Discutir pesquisas – se estão certas ou não – é catar pelo em ovo. Não leva a nada. Por isso, tentar desfazer resultados da recente pesquisa do Ibope sobre o governo Bolsonaro sob o argumento de que este e outros institutos escancararam erros durante a campanha eleitoral, é chover no molhado.
É bem verdade que paradigmas do marketing foram jogados na cesta do lixo na campanha que elegeu Jair Bolsonaro presidente, incluindo as organizações que fazem pesquisas, mas é visível o arrefecimento da imagem presidencial. Não houve, até o momento, fato de relevância que possa sustentar a onda otimista que se formou em torno do capitão reformado do Exército, antes e logo após sua vitória.
Na frente política, a articulação é precária. Não há lideranças de qualidade. Os canais com o Congresso são estreitados em função da estratégia de Bolsonaro de evitar governar com os braços presos ao presidencialismo de coalizão. Deixa espaços curtos para as indicações de cunho político. Paulo Guedes se mexe de um lado para outro. Luta para aprovar uma reforma que expande polêmica. Tem até gosto para ver o pacotão da Previdência aprovado no Congresso.

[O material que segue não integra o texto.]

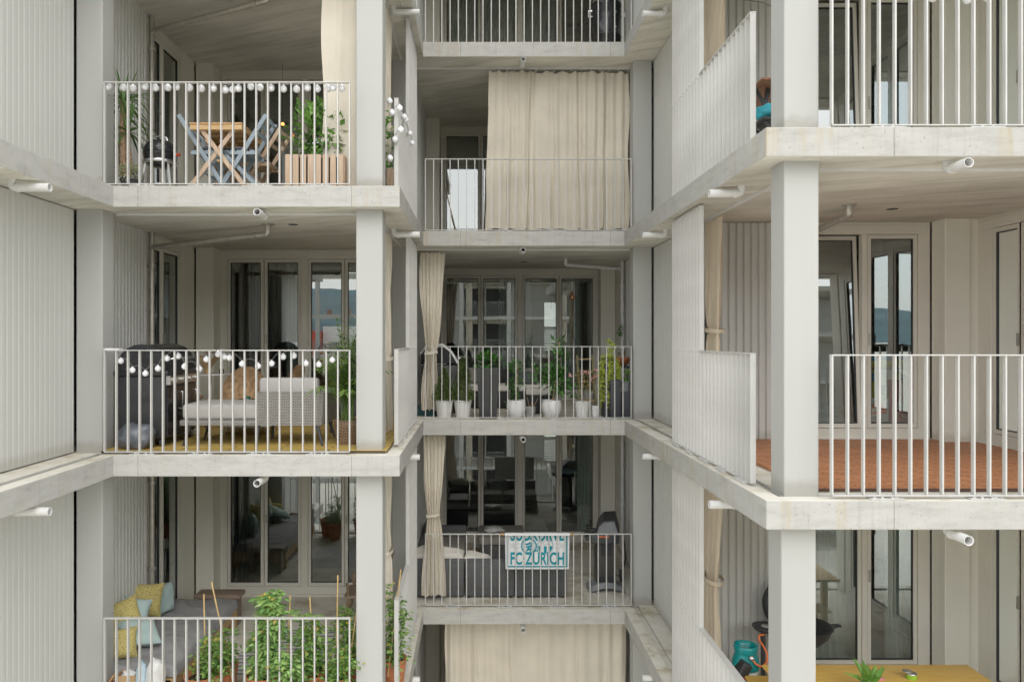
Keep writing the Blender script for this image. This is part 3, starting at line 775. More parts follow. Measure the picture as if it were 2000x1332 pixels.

Depois de agosto, as dificuldades aumentarão. Com força bem menor, o governo enfrentará barreiras não apenas nas oposições como nos próprios aliados. O fato é que a identidade do governo Bolsonaro ainda não se firmou. Tateando na escuridão – é a impressão que passa.
As tragédias deste início de ano – Brumadinho (MG), os assassinatos de jovens em Suzano (SP) – baixaram uma sombra de desalento e medo. Ampliar o acesso às armas – como defendem a bancada da bala e a esfera do agronegócio – é uma discussão que acende a fogueira de alas a favor e contra. O campo educacional vive uma balbúrdia. O ministro Vélez não sabe se fica ou “será convidado a deixar o cargo”.
A prisão do ex-presidente Michel Temer gera nebulosidade no horizonte político. O instinto de sobrevivência dos políticos abre um alerta. Juiz e promotores antecipam julgamento com inferências pesadas. Desfaz-se o clima propício à aprovação da Previdência. A distância entre bolsonaristas e não-bolonaristas se expande. A visão de que o avião governamental começa a perder altura na decolagem parece correta. Rodrigo Maia, peça-chave na engrenagem, recua alguns passos. Acende-se o sinal amarelo.